20/20 Vision for Piano Teachers
On Thursday, I’ll give a presentation to the West Suburban Music Teachers Association titled 20/20 Vision for Piano Teachers: Building a Foundation for Expressive Performance. Anyone can join us over Zoom! Click here for more info. For those of you who can’t join, here’s a tiny taste of what my presentation is all about.
Any good company, organization, church, business, or entrepreneur is going to have thoughts about why they do what they do and what they want to accomplish. Perhaps you know an individual who oozes vision and regularly gets people to rally behind his or her cause. In preparing for this talk, I consulted my husband, who is the pastor of our church. He regularly deals with explaining the vision of the church and strategically thinking through how to allocate budget and staff resources to meet those goals. The questions he deals with for essentially all of his leadership are:
Where are we going? This is the vision.
How are we going to get there? This is the strategy.
These questions can and should be asked by leaders of any good organization, and piano teachers who want to be financially successful and make an impact on their students cannot afford to be any different in this regard.
So let’s discuss vision. Most of us probably came to teaching because we love music, we love playing the piano, and we enjoy sharing that love with others. But what are some of the specific things that you consider your goals or visions for your piano students? Where do you want your students to go?
Let me give you a few of mine as examples:
Lifelong love of music
Technical facility and ease at the piano
Ability to perform in front of others with poise
Mastery of intermediate/advanced historical repertoire
Ability to sight read or read a chord chart or harmonize a basic melody
Deep understanding of the workings of music (theory, etc.)
Ability to use their skill at the piano outside of lessons (accompanying, playing a piano part in band/orchestra/jazz band, playing in a pop band, playing in a religious context)

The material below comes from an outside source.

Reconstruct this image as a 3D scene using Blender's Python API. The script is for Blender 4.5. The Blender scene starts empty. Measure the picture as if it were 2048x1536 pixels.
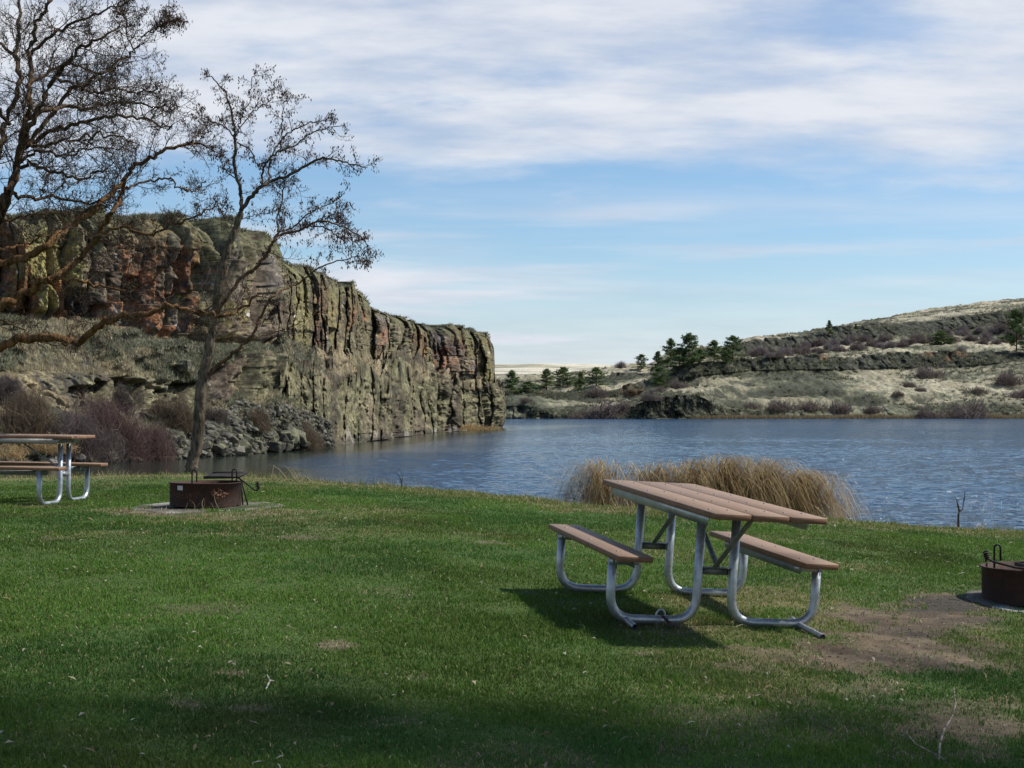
import bpy, math, random
import numpy as np
from mathutils import Matrix, Vector

SC = bpy.context.scene
COL = SC.collection
RNG = np.random.default_rng(7)
random.seed(7)
PI = math.pi

# ------------------------------------------------------------------ camera
FPX = 3100.0            # focal length in pixels of the 2048 px wide photograph
PITCH = math.atan(48.0 / FPX)
EYE = np.array([0.0, 0.0, 2.1])
_fw = np.array([0, math.cos(PITCH), math.sin(PITCH)])
_up = np.array([0, -math.sin(PITCH), math.cos(PITCH)])

def ray(px, py):
    return np.array([(px - 1024) / FPX, 0, 0]) + _fw - _up * ((py - 768) / FPX)

def at(px, py, Y):
    d = ray(px, py)
    return EYE + d * (Y / d[1])

cam = bpy.data.cameras.new('camera')
cam.sensor_width = 36.0
cam.lens = 36.0 * FPX / 2048
cam.clip_end = 6000
co = bpy.data.objects.new('camera', cam)
co.location = EYE
co.rotation_euler = (PI / 2 + PITCH, 0, 0)
COL.objects.link(co)
SC.camera = co

# ------------------------------------------------------------------ noise
def _h(ix, iy, iz, seed):
    with np.errstate(over='ignore'):
        h = (ix.astype(np.int64).astype(np.uint32) * np.uint32(0x8da6b343)) ^ \
            (iy.astype(np.int64).astype(np.uint32) * np.uint32(0xd8163841)) ^ \
            (iz.astype(np.int64).astype(np.uint32) * np.uint32(0xcb1ab31f))
        h = h + np.uint32((seed * 7919 + 13) & 0xffffffff)
        h ^= h >> np.uint32(13)
        h = h * np.uint32(0x5bd1e995)
        h ^= h >> np.uint32(15)
        h = h * np.uint32(0x27d4eb2d)
        h ^= h >> np.uint32(13)
    return h.astype(np.float64) / 4294967296.0

def vn(x, y, z=0.0, seed=0):
    x, y, z = np.broadcast_arrays(np.asarray(x, float), np.asarray(y, float), np.asarray(z, float))
    xi, yi, zi = np.floor(x), np.floor(y), np.floor(z)
    fx, fy, fz = x - xi, y - yi, z - zi
    fx = fx * fx * (3 - 2 * fx); fy = fy * fy * (3 - 2 * fy); fz = fz * fz * (3 - 2 * fz)
    r = 0
    for a in (0, 1):
        wx = fx if a else 1 - fx
        for b in (0, 1):
            wy = fy if b else 1 - fy
            for c in (0, 1):
                wz = fz if c else 1 - fz
                r = r + wx * wy * wz * _h(xi + a, yi + b, zi + c, seed)
    return r * 2 - 1

def fbm(x, y, z=0.0, oct=4, seed=0, gain=.5):
    s, a, t = 0, 1.0, 0
    x, y, z = np.asarray(x, float), np.asarray(y, float), np.asarray(z, float)
    for o in range(oct):
        s = s + a * vn(x, y, z, seed + o * 17)
        t += a
        a *= gain
        x, y, z = x * 2.03 + 3.1, y * 2.03 + 1.7, z * 2.03 + 5.3
    return s / t * 1.6

def cell(x, y, z=0.0, seed=0):
    """distance to the nearest jittered point, and the id value of that cell"""
    x, y, z = np.broadcast_arrays(np.asarray(x, float), np.asarray(y, float), np.asarray(z, float))
    xi, yi, zi = np.floor(x), np.floor(y), np.floor(z)
    best = np.full(x.shape, 9.0); idv = np.zeros(x.shape)
    for a in (-1, 0, 1):
        for b in (-1, 0, 1):
            for c in (-1, 0, 1):
                X, Y, Z = xi + a, yi + b, zi + c
                d = (X + _h(X, Y, Z, seed) - x) ** 2 + (Y + _h(X, Y, Z, seed + 1) - y) ** 2 + (Z + _h(X, Y, Z, seed + 2) - z) ** 2
                m = d < best
                best = np.where(m, d, best)
                idv = np.where(m, _h(X, Y, Z, seed + 3), idv)
    return np.sqrt(best), idv

def sstep(a, b, x):
    t = np.clip((np.asarray(x, float) - a) / (b - a), 0, 1)
    return t * t * (3 - 2 * t)

def mix(a, b, t):
    t = np.asarray(t)[..., None]
    return np.asarray(a) * (1 - t) + np.asarray(b) * t

# ------------------------------------------------------------------ objects
def tag(o, label=None, cat=None, group=None, kind=None):
    if label: o['label'] = label
    if cat: o['category'] = cat
    if group: o['group'] = group
    if kind: o['kind'] = kind
    return o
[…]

These are all worthy goals, and an unlimited number of presentations or blog posts could be formed on the strategy of how to reach each of them.
Once I have a goal in mind, I able to craft a viable strategy. Many times we as teachers are tempted to begin with strategy without adequately considering the vision. We fixate on which pieces to teach or which books to use without fully fleshing out what goal they will help our students achieve.
In this talk, I’ll focus on how the vision of advanced-level performance informs my strategy in how I train my less experienced students to play expressively.
What goal or vision is currently at the forefront of your mind for your students? Have you stopped to think about why it is important for you that your students meet that goal? What strategies are you implementing that allow your students to move towards that goal?